SET(Software Engineer in Test) が主題となる本だが、それ以外にもSWE(Software Engineer)、TE (Test Engineer)、TEM(Test Engineer Manager) 4つのGoogle内部での職能についいて触れられていて、またキャリアを積んでいる実際のメンバーに対する対談記事が書かれている。

SET視点として、Chromeなどのソフトウェアビルド後に出てくる問題に対し、技術的・人的にどう解決しているかが書かれていて、テスト手法・ツールの作成について書かれている。SWEとの付き合い方・協調のしかたについて取り上げられていたのが印象的だった。

テストのサイズ分類が特に目についた。Sサイズ・Mサイズ・Lサイズの大きさでテストを分けるようにしていて、Sサイズは単体で終了するテストサイズ、Mテストはモジュール依存で終了するサイズ、Lサイズは各ライブラリ・パッケージが協調してテストできるサイズとなっている。

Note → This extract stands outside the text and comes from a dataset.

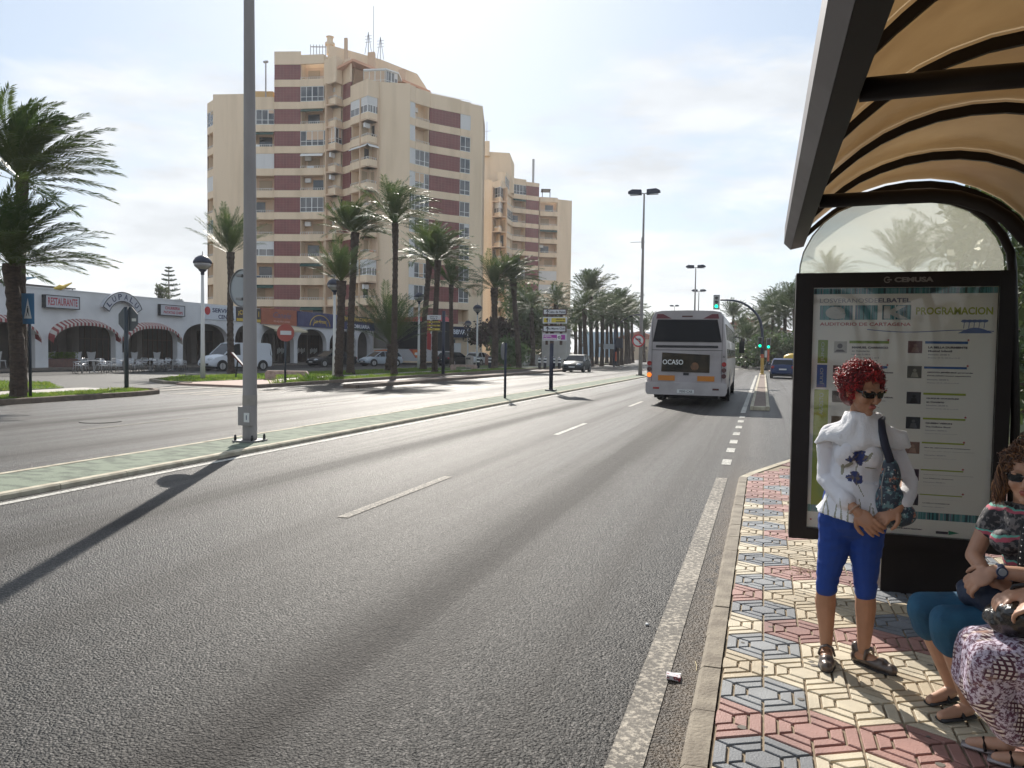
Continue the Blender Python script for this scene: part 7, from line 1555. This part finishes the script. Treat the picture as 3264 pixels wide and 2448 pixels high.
cap(b,[L2(.975,3.83,1.02),L2(.945,3.825,.955)],[.056,.054]); cap(b,[L2(1.19,3.64,1.02),L2(1.20,3.60,.94)],[.056,.054])
o=fuse(b,'top',toppat(),w2,.006,3); wrinkle(o,.006,16,3)
m_den=M('teal_denim',(.02,.10,.18),.85,col2=(.012,.065,.13),scale=9,bump=.3,bscale=200)
b=MB(); b.ell(L2(1.18,3.81,.58),(.15,.18,.12))
for (hx,hy),(kx,ky),(ax_,ay) in (((1.18,3.90),(.72,3.90),(.87,4.02)),((1.18,3.72),(.775,3.72),(.90,3.84))):
    cap(b,[L2(hx,hy,.57),L2((hx+kx)/2,(hy+ky)/2,.575),L2(kx,ky,.565)],[.10,.085,.070]); cap(b,[L2(kx,ky,.555),L2(kx*.8+ax_*.2,ky*.8+ay*.2,.47)],[.070,.066])
o=fuse(b,'jeans',m_den,w2,.006,3); wrinkle(o,.007,14,5)
hb=[M('dark_brown_hair',(.05,.022,.012),.4,spec=.6),M('brown_hair',(.13,.055,.025),.4,spec=.6),M('light_brown_hair',(.28,.14,.06),.38,spec=.6)]
def waves(b,rr):
    for k in range(1100):
        sx=-1 if k%3 else 1; a=rr.uniform(.0,1.0); x0=sx*rr.uniform(.055,.085); y0=rr.uniform(-.03,.06); z0=rr.uniform(.0,.08)
        P=[]; ph=rr.uniform(0,6)
        for i in range(9): u=i/8; P.append((x0+sx*(.035*u+.012*math.sin(ph+u*8)),y0+.010*math.cos(ph+u*7),z0-.15*u*(1-.2*a)))
        b.m=rr.choice([0,1,1,2]); b.tube(P,[.001,.0016,.0018,.0019,.0019,.0018,.0015,.0011,.0006],3)
curly(w2,H2,hb,1300,9,tr=.0017,R0=(.084,.100,.098),c0=(0,.02,.036),curl=.022,face_y=-.06,face_z=.072,extra=waves,s=.97)
glasses(w2,H2,.97)
b=MB(); b.T=Tr(L2(.935,3.592,.832))@Ro(90,'Y')@Ro(0,'X'); b.lathe([(.031,-.012),(.0325,0),(.031,.012)],(0,0,0),18); b.T=None; b.T=Tr(L2(.935,3.562,.838))@Ro(-12,'X'); b.disc((0,0,0),.021,'y',.010,20); b.T=None; o=b.build('wristwatch',M('steel_blue_watch',(.05,.07,.13),.35,metal=.4),w2)
b=MB(); b.disc(L2(.935,3.555,.839),.015,'y',.003,18); b.build('dial',M('watch_dial',(.3,.33,.36),.3),o)
for (ax_,ay),(tx,ty) in (((.87,4.02),(.80,3.96)),((.90,3.84),(.815,3.80))):
    b=MB(); P=[L2(ax_+.02,ay+.02,.115),L2((ax_+tx)/2,(ay+ty)/2,.115),L2(tx-.04,ty-.03,.112)]; b.tube(P,[.030,.034,.028],12,flat=.35); o=b.build('sandal',m_plast,w2,True); b=MB(); m_=Vector(L2((ax_+tx)/2,(ay+ty)/2,.12)); b.tube([m_+Vector((.02,-.03,0)),m_+Vector((0,-.01,.035)),m_+Vector((-.02,.03,0))],.006,6,flat=2); b.build('strap',m_blk,o)
# studded bag strap, dark bag on her lap
t=thing('handbag','dark blue handbag on the lap of the seated woman in sunglasses','bag',(1.002,3.7,GZ),0); L3=lambda x,y,z:(x-1.0,y-3.7,z-GZ)
b=MB(); b.ell(L3(.97,3.70,.70),(.13,.11,.075),16,10); b.ell(L3(.87,3.74,.70),(.06,.08,.055)); o=fuse(b,'pouch',M('dark_denim_bag',(.012,.022,.05),.6,col2=(.02,.035,.07),scale=12,bump=.3),t,.006,3); wrinkle(o,.012,18,3)
b=MB(); P=[L3(1.06,3.66,1.085),L3(1.03,3.635,1.02),L3(1.015,3.61,.93),L3(1.01,3.60,.84),L3(1.0,3.63,.76)]; b.tube(P,.016,8,flat=.3); b.build('strap',m_blk,t,True)
b=MB()
for i in range(16):
    u=i/15*3.99; k=min(3,int(u)); c=Vector(P[k]).lerp(Vector(P[k+1]),u-k)
    for s in (-1,1): b.ell(c+Vector((s*.008,-.014,0)),(.0035,.003,.0035),6,4)
b.build('stud',m_alu if 0 else M('silver_stud',(.6,.6,.6),.2,metal=.9),t,True)
# ================================================================== nearest seated woman, mostly out of frame
w3=thing('person','nearest seated woman at the right edge in a purple and white printed skirt','person',(1.17,3.25,GZ),0)
L4=lambda x,y,z:(x-1.15,y-3.25,z-GZ)
H4=Tr(L4(1.22,3.15,1.34))@Ro(-80,'Z'); b=MB(); head_parts(b,H4,.97); cap(b,[L4(1.22,3.16,1.28),L4(1.22,3.18,1.19)],[.05,.055]); cap(b,[L4(1.22,3.19,1.12),L4(1.22,3.22,.9),L4(1.24,3.24,.62)],[.11,.11,.14]); cap(b,[L4(1.18,3.34,1.12),L4(1.18,3.04,1.12)],[.05,.05])
cap(b,[L4(1.18,3.35,1.10),L4(1.13,3.40,.98),L4(1.06,3.36,.90)],[.043,.038,.034]); cap(b,[L4(1.06,3.36,.90),L4(.985,3.31,.875),L4(.92,3.27,.85)],[.036,.032,.025]); fingers(b,L4(.92,3.27,.85),(-.8,-.2,-.35),(-.3,-.2,.9),.5,1,1)
cap(b,[L4(1.18,3.03,1.10),L4(1.14,2.98,.95),L4(1.02,3.02,.86)],[.043,.038,.034]); cap(b,[L4(1.02,3.02,.86),L4(.95,3.10,.84)],[.034,.025]); fingers(b,L4(.95,3.10,.84),(-.7,.5,-.2),(-.2,-.2,.9),.5,1,-1)
for (hx,hy),(kx,ky),(ax_,ay),(tx,ty) in (((1.2,3.36),(.80,3.38),(.95,3.52),(.83,3.56)),((1.2,3.18),(.80,3.20),(1.02,3.42),(.90,3.46))):
    cap(b,[L4(hx,hy,.58),L4(kx+.02,ky,.58)],[.075,.045]); cap(b,[L4(kx+.02,ky,.55),L4((kx+ax_)/2,(ky+ay)/2,.38),L4(ax_,ay,.19)],[.040,.044,.032]); cap(b,[L4(ax_,ay,.15),L4((ax_+tx)/2,(ay+ty)/2,.14),L4(tx,ty,.122)],[.03,.027,.022])
fuse(b,'body',m_sk2,w3,.006,2)
def skirtmat():
    a=NT('printed_skirt'); v=a.n('ShaderNodeTexCoord').outputs['Object']; n=a.noise(v,70,5,.7); n2=a.noise(v,9,4); c=a.mix(a.mr(n,.46,.54),(.10,.035,.07),(.52,.46,.56)); 
    sp=a.n('ShaderNodeSeparateXYZ'); a.l(v,sp.inputs[0]); u=a.ma('FRACT',a.ma('MULTIPLY',a.ma('ADD',sp.outputs[1],sp.outputs[0]),58)); w=a.ma('FRACT',a.ma('MULTIPLY',a.ma('ADD',sp.outputs[2],a.ma('MULTIPLY',sp.outputs[1],.25)),58)); g=a.mr(a.ma('MAXIMUM',u,w),.55,.62); ck=a.mix(g,(.62,.54,.52),(.07,.02,.035)); 
    c=a.mix(a.mr(n2,.50,.56),c,ck); c=a.mix(a.mr(a.noise(a.mapp(v,(1,1,1),(9,0,0)),7,3),.66,.74),c,(.30,.17,.12)); a.l(c,a.b.inputs['Base Color']); a.b.inputs['Roughness'].default_value=.8; return a.m
b=MB(); b.ell(L4(1.2,3.26,.60),(.16,.19,.13)); vs=[]; n=20
secs=[((1.18,3.27,.58),(.10,.19),0),((1.0,3.28,.60),(.10,.18),0),((.84,3.30,.60),(.09,.17),0)]
for yy in (3.38,3.29,3.20): cap(b,[L4(1.18,yy,.60),L4(1.0,yy,.61),L4(.80,yy,.595)],[.105,.095,.080]); cap(b,[L4(.80,yy,.585),L4(.81,yy+.05,.46),L4(.90,yy+.07,.34)],[.080,.090,.075]); cap(b,[L4(.98,yy,.52),L4(1.0,yy+.05,.36)],[.10,.085])
cap(b,[L4(.90,3.47,.37),L4(1.02,3.40,.30)],[.055,.06]); cap(b,[L4(.79,3.42,.50),L4(.86,3.50,.38)],[.05,.045])
o=fuse(b,'skirt',skirtmat(),w3,.007,5); wrinkle(o,.014,10,2,.5)
b=MB(); cap(b,[L4(1.22,3.19,1.12),L4(1.22,3.22,.9),L4(1.24,3.24,.66)],[.125,.13,.155]); cap(b,[L4(1.18,3.34,1.11),L4(1.18,3.04,1.11)],[.06,.06]); fuse(b,'blouse',M('dark_blouse',(.05,.03,.05),.8),w3,.008,3)
curly(w3,H4,hb,220,19,s=.97)
for (ax_,ay),(tx,ty) in (((.95,3.52),(.83,3.56)),((1.02,3.42),(.90,3.46))):
    b=MB(); b.tube([L4(ax_+.03,ay-.01,.115),L4((ax_+tx)/2,(ay+ty)/2,.113),L4(tx-.03,ty+.01,.111)],[.030,.034,.028],12,flat=.35); o=b.build('sandal',M('silver_sandal',(.25,.22,.22),.35,metal=.4) if 'silver_sandal' not in bpy.data.materials else bpy.data.materials['silver_sandal'],w3,True); m_=Vector(L4((ax_+tx)/2,(ay+ty)/2,.12))
    for k in (-.02,.02):
        b=MB(); b.tube([m_+Vector((k,-.034,0)),m_+Vector((k,0,.036)),m_+Vector((k,.034,0))],.006,6,flat=2); b.build('strap',m_blk,o)
t=thing('handbag','shiny black handbag held on the lap of the nearest seated woman','bag',(.97,3.25,GZ),0); L5=lambda x,y,z:(x-.95,y-3.25,z-GZ)
b=MB(); b.ell(L5(.97,3.27,.76),(.17,.13,.085),18,12); b.ell(L5(.88,3.30,.735),(.09,.10,.06)); o=fuse(b,'pouch',M('black_leather',(.010,.009,.009),.25,spec=.7,bump=.5,bscale=30),t,.007,3); wrinkle(o,.018,14,6); wrinkle(o,.005,40,2)
b=MB(); b.tube([L5(.86,3.30,.78),L5(.88,3.27,.86),L5(.96,3.24,.89),L5(1.05,3.24,.84)],.009,8); b.build('handle',m_blk,t,True)

# pale coastal haze between the camera and the far buildings
b=MB(); b.box(-1600,1600,-400,2600,-1.1,52); o=b.build('haze',None); tag(o,kind='stuff'); m=bpy.data.materials.new('haze_air'); m.use_nodes=True; t_=m.node_tree; t_.nodes.remove(t_.nodes['Principled BSDF']); v=t_.nodes.new('ShaderNodeVolumePrincipled'); v.inputs['Color'].default_value=(.93,.95,1,1); v.inputs['Density'].default_value=.00034; v.inputs['Anisotropy'].default_value=.35; t_.links.new(v.outputs[0],t_.nodes['Material Output'].inputs['Volume']); o.data.materials.clear(); o.data.materials.append(m)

TE視点としては、SETが作成したテスト用のコード・ツールを管理、利用する立場を取る。TEとして生きるには特性が必要らしい。これがおかしいんじゃないか?と思ったり、疑問に思う能力、など。TEはテストをするのが目的ではなく、製品を扱っているという認識が大事であると書かれていた。

テスト項目の管理にはGTA(Google Test Analytics)を利用しており、スプレッドシートによる管理から脱却した旨の記述があった。

ACC、Attribute、 Component、Capabilityという単位でテストに必要な要素を抜き出し、単純なテスト項目として書き出す、というのを防いでいるようだ。Androidのテスト作成時に利用された。

TEM視点として、TEの取りまとめ、テスト計画の管理など、Managerとしての役割を求められる点が書かれていた。効率の用意テスト、モチベーションに気を回しているな、と文章から読み取れた。

他、なんでも自動化すればよいわけではなく、投資に見合わなければ撤退すること(資金を引き上げる、と文中では書かれていた)、自動化が役に立つところ(URLリソースごとのスクリーンショットを取って差分があったら検出する)、など。20%ルール(1週間に1日つかって自由に自分のプロダクト開発、研究に当てて良いGoogleのルール)でSET、SWEの垣根を超えてアイディアを出し合ったり、社内の勉強会で知見を共有して広めたり、実際のアイディアをコードに落とし込んで社内や上司にプレゼンしたりなど、行動指針として考えないとな〜と思う取り上げ方が多かった。外部ベンダーをうまく使う方法も書かれていて、自分で用意できない、多くのハードウェア・ソフトウェアのバージョンに依存するテストについてはクラウド上のリソースを利用しようというのも目立った。

原著は2011年に書かれたもので、すでに7年経過していて、且つ本で取り上げられたソフトウェアの中には、Chrome Extensionにスクリーンショットを取ってバグを報告するもの(BITE)があるが、2013年を最後にcommitが入っていない。

Google Testing Blogは現在も新しいエントリが追加されている。今の彼らはどうしているのか気になったときに改めてTesting Blogを読みたい。

考えを改めるきっかけになり、読んでよかった。